** start **
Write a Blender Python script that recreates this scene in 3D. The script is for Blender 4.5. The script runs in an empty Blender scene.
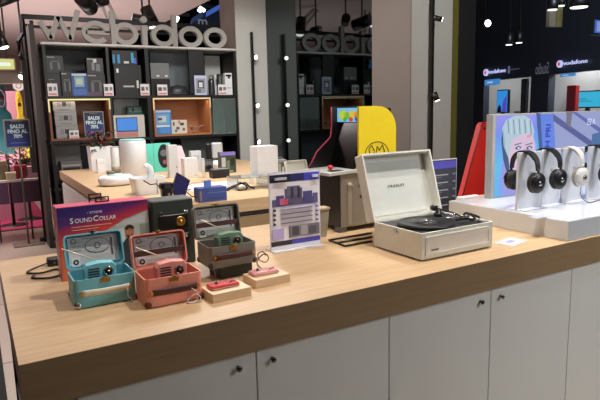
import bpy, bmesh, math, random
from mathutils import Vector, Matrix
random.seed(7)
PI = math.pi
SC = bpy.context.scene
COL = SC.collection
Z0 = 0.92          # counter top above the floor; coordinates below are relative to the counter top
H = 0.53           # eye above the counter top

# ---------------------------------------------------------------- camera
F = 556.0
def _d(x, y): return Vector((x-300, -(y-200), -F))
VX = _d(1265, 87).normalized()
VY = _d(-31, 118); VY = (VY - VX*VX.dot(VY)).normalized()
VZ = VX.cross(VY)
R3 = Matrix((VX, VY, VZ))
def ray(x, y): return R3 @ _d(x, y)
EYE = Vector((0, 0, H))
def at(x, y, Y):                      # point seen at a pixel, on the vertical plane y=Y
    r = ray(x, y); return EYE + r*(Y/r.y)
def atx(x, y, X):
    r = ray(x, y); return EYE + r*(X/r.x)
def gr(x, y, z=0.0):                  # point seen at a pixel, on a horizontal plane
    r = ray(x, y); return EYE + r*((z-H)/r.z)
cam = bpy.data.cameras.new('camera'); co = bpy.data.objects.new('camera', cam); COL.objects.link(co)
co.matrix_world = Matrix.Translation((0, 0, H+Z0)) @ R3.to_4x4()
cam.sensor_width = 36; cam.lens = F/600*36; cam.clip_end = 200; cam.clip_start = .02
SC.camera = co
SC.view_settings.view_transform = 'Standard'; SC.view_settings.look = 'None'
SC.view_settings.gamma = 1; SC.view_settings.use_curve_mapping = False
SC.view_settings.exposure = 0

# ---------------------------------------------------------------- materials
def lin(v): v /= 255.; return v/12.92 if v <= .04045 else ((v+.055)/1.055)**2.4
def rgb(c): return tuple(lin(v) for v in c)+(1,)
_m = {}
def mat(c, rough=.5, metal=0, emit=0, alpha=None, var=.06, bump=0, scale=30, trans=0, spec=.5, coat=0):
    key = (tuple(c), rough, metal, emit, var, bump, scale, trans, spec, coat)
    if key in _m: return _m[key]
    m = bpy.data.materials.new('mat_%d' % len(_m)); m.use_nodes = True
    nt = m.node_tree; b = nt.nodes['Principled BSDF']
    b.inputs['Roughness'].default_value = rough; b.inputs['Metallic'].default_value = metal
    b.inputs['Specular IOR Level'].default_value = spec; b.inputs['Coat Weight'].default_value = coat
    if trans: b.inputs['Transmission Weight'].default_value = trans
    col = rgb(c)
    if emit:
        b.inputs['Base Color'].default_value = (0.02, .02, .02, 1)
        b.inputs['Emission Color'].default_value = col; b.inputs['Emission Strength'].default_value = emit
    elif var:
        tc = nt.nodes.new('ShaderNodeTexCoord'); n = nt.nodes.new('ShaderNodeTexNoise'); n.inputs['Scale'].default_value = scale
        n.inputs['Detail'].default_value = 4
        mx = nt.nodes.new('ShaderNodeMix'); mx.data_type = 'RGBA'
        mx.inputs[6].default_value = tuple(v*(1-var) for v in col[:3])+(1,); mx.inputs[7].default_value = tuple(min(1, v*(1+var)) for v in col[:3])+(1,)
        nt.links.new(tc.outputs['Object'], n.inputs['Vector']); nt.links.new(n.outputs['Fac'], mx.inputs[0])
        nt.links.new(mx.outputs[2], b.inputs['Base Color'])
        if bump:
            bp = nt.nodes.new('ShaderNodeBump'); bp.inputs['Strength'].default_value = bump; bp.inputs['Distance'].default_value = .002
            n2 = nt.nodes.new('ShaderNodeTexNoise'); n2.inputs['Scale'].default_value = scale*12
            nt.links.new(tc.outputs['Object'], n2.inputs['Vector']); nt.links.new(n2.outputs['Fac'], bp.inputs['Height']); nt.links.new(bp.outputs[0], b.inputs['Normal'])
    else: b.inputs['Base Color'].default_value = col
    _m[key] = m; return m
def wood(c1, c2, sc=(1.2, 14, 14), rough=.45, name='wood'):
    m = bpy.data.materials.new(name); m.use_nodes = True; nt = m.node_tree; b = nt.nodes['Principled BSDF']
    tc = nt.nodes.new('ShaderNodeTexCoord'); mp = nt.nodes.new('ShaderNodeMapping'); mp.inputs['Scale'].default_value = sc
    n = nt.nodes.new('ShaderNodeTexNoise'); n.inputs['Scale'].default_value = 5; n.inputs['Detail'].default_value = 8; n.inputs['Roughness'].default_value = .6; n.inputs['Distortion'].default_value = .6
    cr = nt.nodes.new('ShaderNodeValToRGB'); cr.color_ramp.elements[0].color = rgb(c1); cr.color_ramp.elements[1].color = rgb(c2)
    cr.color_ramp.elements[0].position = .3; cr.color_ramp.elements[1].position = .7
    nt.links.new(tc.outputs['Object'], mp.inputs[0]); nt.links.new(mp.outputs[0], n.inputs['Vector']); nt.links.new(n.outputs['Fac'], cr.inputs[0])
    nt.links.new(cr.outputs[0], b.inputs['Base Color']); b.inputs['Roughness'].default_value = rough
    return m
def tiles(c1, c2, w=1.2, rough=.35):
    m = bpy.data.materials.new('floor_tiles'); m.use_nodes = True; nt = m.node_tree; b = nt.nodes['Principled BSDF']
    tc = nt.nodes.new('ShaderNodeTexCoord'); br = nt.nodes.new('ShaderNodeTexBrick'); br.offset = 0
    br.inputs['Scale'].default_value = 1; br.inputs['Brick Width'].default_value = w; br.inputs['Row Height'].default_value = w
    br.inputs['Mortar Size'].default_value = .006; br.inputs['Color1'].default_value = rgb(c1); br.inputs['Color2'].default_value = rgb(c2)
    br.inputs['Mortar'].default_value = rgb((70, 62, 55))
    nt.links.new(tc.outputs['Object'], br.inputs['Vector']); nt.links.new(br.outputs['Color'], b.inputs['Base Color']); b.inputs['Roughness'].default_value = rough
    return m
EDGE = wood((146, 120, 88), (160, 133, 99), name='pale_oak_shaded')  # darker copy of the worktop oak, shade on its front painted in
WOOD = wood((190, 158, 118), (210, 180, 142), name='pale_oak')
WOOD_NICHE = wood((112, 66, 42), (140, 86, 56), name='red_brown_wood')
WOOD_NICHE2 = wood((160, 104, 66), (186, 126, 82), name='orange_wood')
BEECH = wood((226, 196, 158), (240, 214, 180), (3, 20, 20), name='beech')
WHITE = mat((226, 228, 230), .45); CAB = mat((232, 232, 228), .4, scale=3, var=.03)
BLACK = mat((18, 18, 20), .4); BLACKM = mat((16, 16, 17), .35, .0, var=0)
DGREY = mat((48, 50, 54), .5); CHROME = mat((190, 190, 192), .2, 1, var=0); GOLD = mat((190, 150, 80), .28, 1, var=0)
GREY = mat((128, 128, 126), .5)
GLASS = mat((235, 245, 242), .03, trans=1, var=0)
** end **
# JOB:
Everything from the first line of the listing above through the line that contains "SC.view_settings.exposure = 0" is to be restated word for word, minus the pictures.

# OUTPUT FOR THIS TASK:
Write a Blender Python script that recreates this scene in 3D. The script is for Blender 4.5. The script runs in an empty Blender scene.
import bpy, bmesh, math, random
from mathutils import Vector, Matrix
random.seed(7)
PI = math.pi
SC = bpy.context.scene
COL = SC.collection
Z0 = 0.92          # counter top above the floor; coordinates below are relative to the counter top
H = 0.53           # eye above the counter top

# ---------------------------------------------------------------- camera
F = 556.0
def _d(x, y): return Vector((x-300, -(y-200), -F))
VX = _d(1265, 87).normalized()
VY = _d(-31, 118); VY = (VY - VX*VX.dot(VY)).normalized()
VZ = VX.cross(VY)
R3 = Matrix((VX, VY, VZ))
def ray(x, y): return R3 @ _d(x, y)
EYE = Vector((0, 0, H))
def at(x, y, Y):                      # point seen at a pixel, on the vertical plane y=Y
    r = ray(x, y); return EYE + r*(Y/r.y)
def atx(x, y, X):
    r = ray(x, y); return EYE + r*(X/r.x)
def gr(x, y, z=0.0):                  # point seen at a pixel, on a horizontal plane
    r = ray(x, y); return EYE + r*((z-H)/r.z)
cam = bpy.data.cameras.new('camera'); co = bpy.data.objects.new('camera', cam); COL.objects.link(co)
co.matrix_world = Matrix.Translation((0, 0, H+Z0)) @ R3.to_4x4()
cam.sensor_width = 36; cam.lens = F/600*36; cam.clip_end = 200; cam.clip_start = .02
SC.camera = co
SC.view_settings.view_transform = 'Standard'; SC.view_settings.look = 'None'
SC.view_settings.gamma = 1; SC.view_settings.use_curve_mapping = False
SC.view_settings.exposure = 0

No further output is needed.